_What is asked_. Exactly reproduce the lines that run from the one containing "Write a Blender" through the one containing "R = math.radians", ends included, with no pictures.

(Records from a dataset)
——

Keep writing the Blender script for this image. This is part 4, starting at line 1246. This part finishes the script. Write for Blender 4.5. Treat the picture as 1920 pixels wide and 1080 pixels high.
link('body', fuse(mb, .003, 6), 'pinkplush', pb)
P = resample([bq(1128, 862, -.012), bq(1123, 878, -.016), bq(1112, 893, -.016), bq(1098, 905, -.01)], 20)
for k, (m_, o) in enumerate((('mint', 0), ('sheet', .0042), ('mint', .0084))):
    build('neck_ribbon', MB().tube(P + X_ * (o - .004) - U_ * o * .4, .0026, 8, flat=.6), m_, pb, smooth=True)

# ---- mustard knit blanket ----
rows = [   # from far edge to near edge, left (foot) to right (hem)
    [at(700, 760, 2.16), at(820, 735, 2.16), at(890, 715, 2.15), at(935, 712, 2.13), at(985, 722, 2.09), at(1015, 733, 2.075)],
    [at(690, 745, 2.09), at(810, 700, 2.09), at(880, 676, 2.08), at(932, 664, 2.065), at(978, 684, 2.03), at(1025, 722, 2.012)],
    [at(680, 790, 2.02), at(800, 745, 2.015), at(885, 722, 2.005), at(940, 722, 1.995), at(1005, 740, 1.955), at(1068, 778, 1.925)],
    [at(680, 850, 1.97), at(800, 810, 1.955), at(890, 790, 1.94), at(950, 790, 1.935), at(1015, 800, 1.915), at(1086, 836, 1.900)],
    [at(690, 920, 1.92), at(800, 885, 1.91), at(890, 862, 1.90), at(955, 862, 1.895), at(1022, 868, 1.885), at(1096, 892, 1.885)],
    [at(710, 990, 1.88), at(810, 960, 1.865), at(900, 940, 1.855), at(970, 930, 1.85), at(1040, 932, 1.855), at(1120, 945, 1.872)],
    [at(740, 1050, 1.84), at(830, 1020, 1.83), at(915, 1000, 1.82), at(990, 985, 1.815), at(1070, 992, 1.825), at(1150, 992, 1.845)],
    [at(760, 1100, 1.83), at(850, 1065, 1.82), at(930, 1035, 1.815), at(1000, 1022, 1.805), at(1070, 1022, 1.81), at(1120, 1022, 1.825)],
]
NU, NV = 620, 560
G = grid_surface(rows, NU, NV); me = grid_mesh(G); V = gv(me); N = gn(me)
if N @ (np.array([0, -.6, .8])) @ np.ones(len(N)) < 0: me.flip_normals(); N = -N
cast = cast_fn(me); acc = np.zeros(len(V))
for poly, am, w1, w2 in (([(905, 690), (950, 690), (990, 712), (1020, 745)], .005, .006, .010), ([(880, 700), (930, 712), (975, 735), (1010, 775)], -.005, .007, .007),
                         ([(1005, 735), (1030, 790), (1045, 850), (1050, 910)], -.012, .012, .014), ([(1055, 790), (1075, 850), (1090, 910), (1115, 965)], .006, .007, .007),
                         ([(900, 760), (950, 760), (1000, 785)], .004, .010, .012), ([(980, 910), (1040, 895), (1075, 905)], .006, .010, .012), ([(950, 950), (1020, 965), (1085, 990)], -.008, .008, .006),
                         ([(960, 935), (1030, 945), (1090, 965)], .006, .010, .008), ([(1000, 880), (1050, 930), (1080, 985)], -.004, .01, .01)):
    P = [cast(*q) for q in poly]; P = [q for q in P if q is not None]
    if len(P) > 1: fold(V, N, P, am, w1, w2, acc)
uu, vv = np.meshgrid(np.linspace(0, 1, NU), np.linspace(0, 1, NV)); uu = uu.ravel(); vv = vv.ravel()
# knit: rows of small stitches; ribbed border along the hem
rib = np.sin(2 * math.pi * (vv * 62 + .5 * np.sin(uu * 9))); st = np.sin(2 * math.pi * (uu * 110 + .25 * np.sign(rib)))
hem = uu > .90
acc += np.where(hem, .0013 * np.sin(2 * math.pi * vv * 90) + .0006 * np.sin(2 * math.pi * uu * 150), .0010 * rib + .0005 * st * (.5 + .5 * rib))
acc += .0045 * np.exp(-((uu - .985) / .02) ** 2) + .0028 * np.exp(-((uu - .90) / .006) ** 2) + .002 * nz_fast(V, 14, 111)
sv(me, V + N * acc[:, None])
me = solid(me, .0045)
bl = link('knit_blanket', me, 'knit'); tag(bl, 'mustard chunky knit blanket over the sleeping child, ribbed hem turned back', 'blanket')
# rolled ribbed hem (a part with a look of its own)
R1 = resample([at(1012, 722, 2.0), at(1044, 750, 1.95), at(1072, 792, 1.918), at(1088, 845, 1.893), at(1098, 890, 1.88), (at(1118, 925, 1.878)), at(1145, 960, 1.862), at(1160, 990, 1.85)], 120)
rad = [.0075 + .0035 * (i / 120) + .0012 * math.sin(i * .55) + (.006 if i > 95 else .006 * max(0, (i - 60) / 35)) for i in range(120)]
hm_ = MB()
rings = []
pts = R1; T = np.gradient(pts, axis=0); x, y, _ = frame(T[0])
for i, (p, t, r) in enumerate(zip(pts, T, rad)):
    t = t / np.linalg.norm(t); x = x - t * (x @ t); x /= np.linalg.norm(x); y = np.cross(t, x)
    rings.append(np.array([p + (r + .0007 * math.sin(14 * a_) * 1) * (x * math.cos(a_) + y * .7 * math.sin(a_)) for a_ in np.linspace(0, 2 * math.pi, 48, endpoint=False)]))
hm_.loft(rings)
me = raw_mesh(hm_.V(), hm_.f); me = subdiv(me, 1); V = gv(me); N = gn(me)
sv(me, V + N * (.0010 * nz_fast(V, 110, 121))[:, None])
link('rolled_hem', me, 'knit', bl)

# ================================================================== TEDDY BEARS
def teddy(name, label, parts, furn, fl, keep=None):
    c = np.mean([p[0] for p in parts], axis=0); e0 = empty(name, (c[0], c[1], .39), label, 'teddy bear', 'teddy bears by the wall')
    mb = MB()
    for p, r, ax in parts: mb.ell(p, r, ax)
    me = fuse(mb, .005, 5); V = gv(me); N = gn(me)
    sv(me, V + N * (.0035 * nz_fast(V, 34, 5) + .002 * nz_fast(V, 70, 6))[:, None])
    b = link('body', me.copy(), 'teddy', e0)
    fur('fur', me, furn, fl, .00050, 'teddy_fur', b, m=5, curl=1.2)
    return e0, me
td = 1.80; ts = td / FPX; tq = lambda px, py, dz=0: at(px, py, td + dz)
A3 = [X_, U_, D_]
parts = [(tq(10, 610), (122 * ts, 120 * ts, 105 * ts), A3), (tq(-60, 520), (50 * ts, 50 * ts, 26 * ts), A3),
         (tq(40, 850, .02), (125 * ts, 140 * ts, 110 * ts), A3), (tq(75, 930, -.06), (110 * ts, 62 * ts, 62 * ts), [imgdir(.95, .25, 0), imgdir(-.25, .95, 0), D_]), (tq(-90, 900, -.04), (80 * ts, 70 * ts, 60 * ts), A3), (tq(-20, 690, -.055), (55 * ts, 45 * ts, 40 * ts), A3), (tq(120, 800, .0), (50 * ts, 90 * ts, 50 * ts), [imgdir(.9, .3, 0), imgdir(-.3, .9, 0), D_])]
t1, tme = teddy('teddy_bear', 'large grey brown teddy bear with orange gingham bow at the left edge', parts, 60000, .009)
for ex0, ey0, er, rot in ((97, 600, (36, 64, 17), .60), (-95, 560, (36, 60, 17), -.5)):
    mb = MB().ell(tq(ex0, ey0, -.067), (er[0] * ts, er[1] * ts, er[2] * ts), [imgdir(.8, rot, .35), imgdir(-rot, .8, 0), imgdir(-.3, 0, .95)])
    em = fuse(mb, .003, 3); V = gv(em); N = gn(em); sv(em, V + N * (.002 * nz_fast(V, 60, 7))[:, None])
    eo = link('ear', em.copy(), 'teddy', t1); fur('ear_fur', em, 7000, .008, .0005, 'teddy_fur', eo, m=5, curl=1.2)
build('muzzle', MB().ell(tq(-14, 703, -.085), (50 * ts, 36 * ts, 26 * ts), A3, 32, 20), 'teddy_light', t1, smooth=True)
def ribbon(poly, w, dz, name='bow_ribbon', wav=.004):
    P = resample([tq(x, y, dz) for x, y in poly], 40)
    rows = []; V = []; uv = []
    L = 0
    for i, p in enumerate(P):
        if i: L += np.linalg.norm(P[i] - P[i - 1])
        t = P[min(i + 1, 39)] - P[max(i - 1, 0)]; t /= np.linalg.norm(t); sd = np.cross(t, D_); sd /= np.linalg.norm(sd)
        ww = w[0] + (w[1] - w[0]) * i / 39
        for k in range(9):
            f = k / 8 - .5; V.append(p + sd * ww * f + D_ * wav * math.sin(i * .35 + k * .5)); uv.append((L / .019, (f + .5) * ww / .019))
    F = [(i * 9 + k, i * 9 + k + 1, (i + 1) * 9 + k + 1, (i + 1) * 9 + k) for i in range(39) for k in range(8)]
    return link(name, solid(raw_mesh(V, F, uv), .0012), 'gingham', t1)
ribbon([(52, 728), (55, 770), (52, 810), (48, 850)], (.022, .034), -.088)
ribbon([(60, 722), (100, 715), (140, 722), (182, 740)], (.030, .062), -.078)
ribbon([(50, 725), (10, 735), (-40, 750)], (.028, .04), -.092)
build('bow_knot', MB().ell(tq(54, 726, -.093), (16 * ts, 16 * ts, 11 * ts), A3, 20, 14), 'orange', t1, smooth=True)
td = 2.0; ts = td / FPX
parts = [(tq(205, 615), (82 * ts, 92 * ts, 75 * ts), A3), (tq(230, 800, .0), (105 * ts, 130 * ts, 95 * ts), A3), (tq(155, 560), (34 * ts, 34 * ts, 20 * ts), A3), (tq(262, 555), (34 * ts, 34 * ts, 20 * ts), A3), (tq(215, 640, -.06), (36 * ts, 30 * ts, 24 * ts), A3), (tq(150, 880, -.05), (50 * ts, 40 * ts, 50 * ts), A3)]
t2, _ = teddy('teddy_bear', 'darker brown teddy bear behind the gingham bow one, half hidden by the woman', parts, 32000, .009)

——

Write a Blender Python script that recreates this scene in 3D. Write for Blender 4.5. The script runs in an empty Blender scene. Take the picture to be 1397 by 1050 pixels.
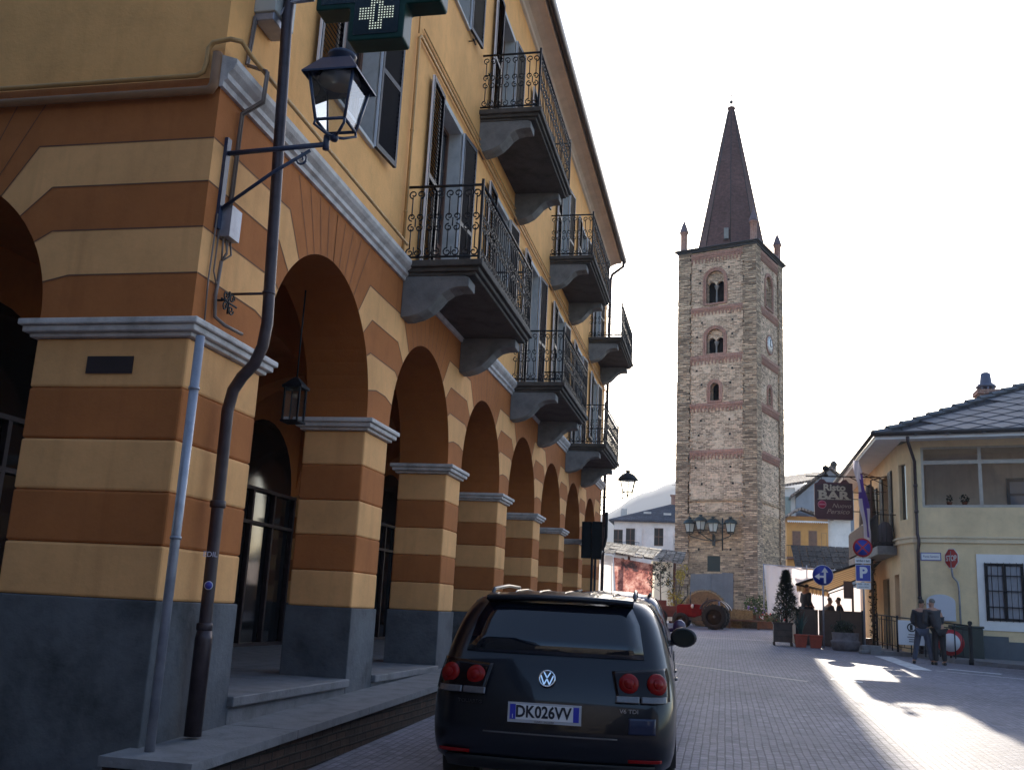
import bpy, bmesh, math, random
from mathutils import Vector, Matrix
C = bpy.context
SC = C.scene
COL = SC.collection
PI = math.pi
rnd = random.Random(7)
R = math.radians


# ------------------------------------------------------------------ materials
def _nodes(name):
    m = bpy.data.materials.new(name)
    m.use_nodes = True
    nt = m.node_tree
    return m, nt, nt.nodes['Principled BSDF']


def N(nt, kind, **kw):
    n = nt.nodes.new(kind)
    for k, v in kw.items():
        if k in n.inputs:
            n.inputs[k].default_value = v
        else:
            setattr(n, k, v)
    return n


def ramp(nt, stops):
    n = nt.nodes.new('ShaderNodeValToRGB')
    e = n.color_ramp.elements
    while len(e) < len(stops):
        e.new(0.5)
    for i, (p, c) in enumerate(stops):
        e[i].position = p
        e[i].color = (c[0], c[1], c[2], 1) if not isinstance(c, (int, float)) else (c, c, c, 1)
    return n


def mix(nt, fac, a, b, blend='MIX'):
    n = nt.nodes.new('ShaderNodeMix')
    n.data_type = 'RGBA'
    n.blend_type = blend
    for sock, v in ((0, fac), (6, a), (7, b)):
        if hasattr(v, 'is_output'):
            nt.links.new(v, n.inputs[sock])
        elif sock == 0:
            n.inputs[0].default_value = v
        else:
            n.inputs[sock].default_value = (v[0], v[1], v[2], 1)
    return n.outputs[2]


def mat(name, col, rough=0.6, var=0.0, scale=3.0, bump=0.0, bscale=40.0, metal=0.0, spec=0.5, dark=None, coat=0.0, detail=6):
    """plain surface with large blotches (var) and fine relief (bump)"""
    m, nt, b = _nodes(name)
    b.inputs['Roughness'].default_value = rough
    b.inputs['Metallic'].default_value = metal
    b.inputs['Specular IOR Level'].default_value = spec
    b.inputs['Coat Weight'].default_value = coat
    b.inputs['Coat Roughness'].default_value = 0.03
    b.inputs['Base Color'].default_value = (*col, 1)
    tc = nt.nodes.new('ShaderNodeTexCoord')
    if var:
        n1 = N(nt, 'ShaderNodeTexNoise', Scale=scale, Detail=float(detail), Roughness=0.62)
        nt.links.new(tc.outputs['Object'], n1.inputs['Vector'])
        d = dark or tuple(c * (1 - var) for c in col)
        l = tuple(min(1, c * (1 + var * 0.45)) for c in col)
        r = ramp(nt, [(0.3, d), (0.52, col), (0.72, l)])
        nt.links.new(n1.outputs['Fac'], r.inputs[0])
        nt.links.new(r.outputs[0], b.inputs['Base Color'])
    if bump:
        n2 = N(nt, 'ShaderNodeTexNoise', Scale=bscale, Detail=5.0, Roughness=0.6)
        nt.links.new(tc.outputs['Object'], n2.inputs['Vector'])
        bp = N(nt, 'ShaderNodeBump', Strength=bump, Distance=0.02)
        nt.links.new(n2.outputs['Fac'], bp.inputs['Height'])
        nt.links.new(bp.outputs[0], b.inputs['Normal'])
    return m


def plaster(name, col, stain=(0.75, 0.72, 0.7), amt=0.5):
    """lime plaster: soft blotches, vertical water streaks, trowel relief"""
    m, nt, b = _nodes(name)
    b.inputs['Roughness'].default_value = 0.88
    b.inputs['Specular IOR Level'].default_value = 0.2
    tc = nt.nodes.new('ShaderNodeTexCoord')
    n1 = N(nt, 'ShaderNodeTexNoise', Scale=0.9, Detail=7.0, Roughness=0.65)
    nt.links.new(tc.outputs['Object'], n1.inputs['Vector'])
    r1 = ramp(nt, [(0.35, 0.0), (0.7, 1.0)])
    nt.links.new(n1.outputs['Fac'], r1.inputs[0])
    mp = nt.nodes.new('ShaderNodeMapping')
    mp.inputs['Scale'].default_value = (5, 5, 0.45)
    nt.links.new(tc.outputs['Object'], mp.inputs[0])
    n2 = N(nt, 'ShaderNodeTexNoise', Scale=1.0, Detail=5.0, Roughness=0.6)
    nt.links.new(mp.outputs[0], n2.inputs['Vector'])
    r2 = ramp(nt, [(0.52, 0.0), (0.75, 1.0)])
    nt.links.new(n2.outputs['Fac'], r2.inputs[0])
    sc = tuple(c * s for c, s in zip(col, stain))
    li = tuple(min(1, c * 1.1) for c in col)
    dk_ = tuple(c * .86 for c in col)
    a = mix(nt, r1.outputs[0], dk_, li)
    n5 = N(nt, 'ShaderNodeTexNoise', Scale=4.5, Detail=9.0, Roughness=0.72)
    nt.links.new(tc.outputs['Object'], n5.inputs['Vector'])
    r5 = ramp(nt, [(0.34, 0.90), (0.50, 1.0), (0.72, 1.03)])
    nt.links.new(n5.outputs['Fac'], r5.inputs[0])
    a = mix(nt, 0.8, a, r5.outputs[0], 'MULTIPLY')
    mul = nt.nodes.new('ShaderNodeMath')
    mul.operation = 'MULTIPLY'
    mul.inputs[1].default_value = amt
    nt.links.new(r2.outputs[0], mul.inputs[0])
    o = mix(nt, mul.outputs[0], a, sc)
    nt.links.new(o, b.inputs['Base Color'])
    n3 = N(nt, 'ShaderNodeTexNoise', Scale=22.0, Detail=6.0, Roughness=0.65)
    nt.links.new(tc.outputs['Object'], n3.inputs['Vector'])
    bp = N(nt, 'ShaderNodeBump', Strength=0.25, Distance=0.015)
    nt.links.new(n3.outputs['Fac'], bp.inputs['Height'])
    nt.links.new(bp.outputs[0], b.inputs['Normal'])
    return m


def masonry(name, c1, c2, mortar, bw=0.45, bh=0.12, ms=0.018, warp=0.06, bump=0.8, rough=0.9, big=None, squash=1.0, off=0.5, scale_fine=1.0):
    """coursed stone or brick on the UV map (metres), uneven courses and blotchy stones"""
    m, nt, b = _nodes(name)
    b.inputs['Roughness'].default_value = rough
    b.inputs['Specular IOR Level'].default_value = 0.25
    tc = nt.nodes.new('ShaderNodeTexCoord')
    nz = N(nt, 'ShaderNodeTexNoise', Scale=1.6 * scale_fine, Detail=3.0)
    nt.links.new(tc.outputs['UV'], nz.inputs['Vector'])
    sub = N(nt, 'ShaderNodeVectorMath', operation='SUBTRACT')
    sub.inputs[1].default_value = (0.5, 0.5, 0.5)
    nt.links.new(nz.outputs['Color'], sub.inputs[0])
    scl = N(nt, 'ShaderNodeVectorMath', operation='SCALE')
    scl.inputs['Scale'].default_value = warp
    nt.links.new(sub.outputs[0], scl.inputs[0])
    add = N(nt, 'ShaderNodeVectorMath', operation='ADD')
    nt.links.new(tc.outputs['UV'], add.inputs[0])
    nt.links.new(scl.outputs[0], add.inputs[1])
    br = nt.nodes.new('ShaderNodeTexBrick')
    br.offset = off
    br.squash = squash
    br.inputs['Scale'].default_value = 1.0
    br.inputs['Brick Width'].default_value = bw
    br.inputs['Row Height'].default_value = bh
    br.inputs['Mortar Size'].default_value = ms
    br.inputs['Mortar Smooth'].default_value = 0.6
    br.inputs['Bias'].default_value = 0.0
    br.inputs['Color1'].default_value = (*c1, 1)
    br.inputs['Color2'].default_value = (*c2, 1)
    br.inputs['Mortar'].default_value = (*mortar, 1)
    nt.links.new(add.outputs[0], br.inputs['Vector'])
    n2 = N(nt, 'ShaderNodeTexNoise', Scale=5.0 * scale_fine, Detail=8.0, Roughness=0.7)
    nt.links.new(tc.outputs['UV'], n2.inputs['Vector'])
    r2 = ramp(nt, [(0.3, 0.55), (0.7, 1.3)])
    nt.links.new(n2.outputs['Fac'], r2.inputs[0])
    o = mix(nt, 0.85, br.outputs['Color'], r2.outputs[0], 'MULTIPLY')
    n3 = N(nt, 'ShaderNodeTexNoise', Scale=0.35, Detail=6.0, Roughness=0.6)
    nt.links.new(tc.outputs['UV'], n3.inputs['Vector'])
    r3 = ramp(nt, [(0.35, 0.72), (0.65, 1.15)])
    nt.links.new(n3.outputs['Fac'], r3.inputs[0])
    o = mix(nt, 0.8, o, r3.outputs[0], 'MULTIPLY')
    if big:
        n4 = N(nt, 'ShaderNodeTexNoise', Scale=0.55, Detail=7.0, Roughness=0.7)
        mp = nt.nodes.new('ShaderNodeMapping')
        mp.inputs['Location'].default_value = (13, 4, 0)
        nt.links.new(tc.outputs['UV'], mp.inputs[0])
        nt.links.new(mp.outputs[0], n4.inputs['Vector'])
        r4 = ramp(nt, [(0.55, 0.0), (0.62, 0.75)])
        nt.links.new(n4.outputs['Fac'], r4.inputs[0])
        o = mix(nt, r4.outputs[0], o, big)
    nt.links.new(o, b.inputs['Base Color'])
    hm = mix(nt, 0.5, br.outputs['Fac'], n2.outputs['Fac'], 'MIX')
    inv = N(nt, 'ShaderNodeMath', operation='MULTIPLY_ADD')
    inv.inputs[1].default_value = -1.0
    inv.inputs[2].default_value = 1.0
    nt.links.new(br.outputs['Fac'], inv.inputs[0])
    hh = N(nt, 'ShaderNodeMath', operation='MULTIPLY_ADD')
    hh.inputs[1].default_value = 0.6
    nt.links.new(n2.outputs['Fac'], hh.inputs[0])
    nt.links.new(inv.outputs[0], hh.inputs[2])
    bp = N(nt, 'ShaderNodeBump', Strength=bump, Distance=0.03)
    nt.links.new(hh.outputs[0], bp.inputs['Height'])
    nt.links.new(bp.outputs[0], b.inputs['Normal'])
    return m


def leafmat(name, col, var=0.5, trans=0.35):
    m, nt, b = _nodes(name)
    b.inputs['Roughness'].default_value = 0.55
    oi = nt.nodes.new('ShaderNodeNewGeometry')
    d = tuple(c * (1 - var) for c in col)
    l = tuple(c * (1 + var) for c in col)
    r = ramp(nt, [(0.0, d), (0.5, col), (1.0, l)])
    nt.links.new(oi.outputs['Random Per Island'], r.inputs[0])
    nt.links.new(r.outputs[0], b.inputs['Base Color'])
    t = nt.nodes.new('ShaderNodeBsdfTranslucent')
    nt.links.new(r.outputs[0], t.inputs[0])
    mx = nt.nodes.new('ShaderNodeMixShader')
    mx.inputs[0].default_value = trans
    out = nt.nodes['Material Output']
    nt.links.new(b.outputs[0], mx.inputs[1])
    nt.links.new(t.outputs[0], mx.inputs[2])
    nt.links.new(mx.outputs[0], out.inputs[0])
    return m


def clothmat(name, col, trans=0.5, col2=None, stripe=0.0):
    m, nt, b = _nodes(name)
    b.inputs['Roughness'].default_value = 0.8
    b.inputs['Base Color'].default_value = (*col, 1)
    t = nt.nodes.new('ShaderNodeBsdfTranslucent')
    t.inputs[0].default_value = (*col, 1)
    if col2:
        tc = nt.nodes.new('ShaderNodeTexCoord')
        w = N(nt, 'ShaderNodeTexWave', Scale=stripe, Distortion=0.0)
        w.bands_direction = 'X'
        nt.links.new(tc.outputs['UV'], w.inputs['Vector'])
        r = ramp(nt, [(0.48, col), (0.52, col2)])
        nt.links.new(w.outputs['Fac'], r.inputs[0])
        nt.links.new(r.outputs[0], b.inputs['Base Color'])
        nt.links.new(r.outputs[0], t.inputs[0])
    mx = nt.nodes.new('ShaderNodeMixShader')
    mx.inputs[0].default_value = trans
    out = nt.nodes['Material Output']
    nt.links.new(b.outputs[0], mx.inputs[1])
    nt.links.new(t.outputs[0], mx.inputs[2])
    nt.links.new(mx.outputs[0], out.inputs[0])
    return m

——

_Solution to this exercise_.
Write a Blender Python script that recreates this scene in 3D. Write for Blender 4.5. The script runs in an empty Blender scene. Take the picture to be 1397 by 1050 pixels.
import bpy, bmesh, math, random
from mathutils import Vector, Matrix
C = bpy.context
SC = C.scene
COL = SC.collection
PI = math.pi
rnd = random.Random(7)
R = math.radians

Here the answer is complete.